Friday, July 27, 2007


B mentioned he was waiting for me to post a link to the second season of Barsoom Tales. And now I have done.

The Story Hour is an interesting entity, somewhere between fan fiction and "real" writing. Story Hours probably don't appeal much to anyone who doesn't game, even the ones that --

(Sorry, I'm listening to Patsy Cline singing "Imagine That" and she bursts into laughter at the end and it's totally awesome. Had to share.)

-- aren't particularly deconstructable down to actual table-top game play. There are tropes from the table that if you've done any amount of gaming you will recognize. There are cliches peculiar to this form of story-telling, dictated to some degree by the very nature of the medium.

(Now she's on to "Crazy". You must be EVIL to not love. Nazi-level EVIL.)

The grandfather of Story Hours is (contact)'s "Return to the Temple of Elemental Evil", closely followed by Piratecat's "Defenders of Daybreak". Those author names probably seem weird to you if you don't spend much time on discussion forums, but in the circles where the Story Hour is well-traded, they are the grand masters of the form. A form that hasn't existed much more than a few years, really, which points to how much the world has changed in a short short time.

I suspect many players (and especially DMs) experience the urge to write down the tale of their adventures. But ten years ago, the motivation to do so was tiny, because the potential audience was so tiny. Sure, maybe your players would read it (MAYBE), but who else would even be able to parse those tropes and cliches that RPGs lean on? Most campaigns would be incomprehensible to somebody untutored in the ways. And anyways, how could you present it? A massive typed manuscript? Yeah, that's easy to hand around and read.

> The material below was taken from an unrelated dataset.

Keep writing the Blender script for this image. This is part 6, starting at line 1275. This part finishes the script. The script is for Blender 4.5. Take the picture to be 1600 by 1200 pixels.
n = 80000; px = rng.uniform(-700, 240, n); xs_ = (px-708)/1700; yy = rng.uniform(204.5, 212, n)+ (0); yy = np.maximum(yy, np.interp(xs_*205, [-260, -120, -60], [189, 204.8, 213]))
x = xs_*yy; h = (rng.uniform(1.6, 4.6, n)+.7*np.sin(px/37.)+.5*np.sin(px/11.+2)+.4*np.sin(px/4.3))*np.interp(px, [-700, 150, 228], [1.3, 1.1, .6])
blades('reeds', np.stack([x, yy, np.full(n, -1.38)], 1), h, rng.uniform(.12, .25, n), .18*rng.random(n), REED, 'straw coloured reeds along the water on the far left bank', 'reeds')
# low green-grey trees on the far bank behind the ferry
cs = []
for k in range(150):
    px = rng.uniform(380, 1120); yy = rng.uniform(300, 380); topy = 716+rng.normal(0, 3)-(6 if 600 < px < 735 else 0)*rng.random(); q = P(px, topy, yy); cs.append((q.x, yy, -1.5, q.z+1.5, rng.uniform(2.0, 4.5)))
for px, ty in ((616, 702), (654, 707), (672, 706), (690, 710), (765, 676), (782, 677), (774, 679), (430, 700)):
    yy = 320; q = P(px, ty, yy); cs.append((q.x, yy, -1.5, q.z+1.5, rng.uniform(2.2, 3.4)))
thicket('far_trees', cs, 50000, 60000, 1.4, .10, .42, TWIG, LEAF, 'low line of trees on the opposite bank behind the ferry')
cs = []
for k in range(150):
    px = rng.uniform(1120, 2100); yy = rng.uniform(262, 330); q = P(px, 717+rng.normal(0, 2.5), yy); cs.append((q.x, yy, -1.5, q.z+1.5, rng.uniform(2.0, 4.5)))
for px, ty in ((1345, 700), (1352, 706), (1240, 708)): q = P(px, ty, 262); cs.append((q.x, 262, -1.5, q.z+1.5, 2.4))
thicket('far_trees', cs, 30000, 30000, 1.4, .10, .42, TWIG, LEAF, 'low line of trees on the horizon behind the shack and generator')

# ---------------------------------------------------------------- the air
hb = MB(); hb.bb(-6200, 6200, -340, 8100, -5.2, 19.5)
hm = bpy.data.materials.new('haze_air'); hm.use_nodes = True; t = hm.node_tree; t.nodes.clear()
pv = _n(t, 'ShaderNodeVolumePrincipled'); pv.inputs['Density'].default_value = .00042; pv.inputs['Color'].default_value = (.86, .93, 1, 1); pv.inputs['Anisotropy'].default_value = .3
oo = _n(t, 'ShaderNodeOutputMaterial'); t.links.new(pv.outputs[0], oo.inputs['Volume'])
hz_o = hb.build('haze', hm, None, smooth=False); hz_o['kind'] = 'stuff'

But now, with massive discussion boards hosting thousands of members, all of whom share an understanding of the RPG structure, there's suddenly a great big audience who will potentially enjoy your efforts.

I've had a lot of fun writing my Story Hours, and given that writing is a craft, I'm reasonably sure I've learned some. Practice is hard to screw up. But it's sure great to have a forum where you can practice AND get some attention in the process.

Of course, practice is what you practice. And what I've been practicing is mostly episodic, action-filled, plot-driven pulp tales.

Which is what I love, so that much is good.

Even more interesting is that people are selling BOOKS of a Story Hour. puts book publishing in anyone's hands and look! From D&D game to honest-to-god book you could actually put on your shelf.

B mentioned that he was in Toronto a while back and half-a-dozen publishers approached him with hiring ideas in their heads. I think he was wise to stay out of publishing -- what I see right there is "Crazy". "Headaches". "So Wrong". I can see a lot of "Walking After Midnight" in any publisher's future.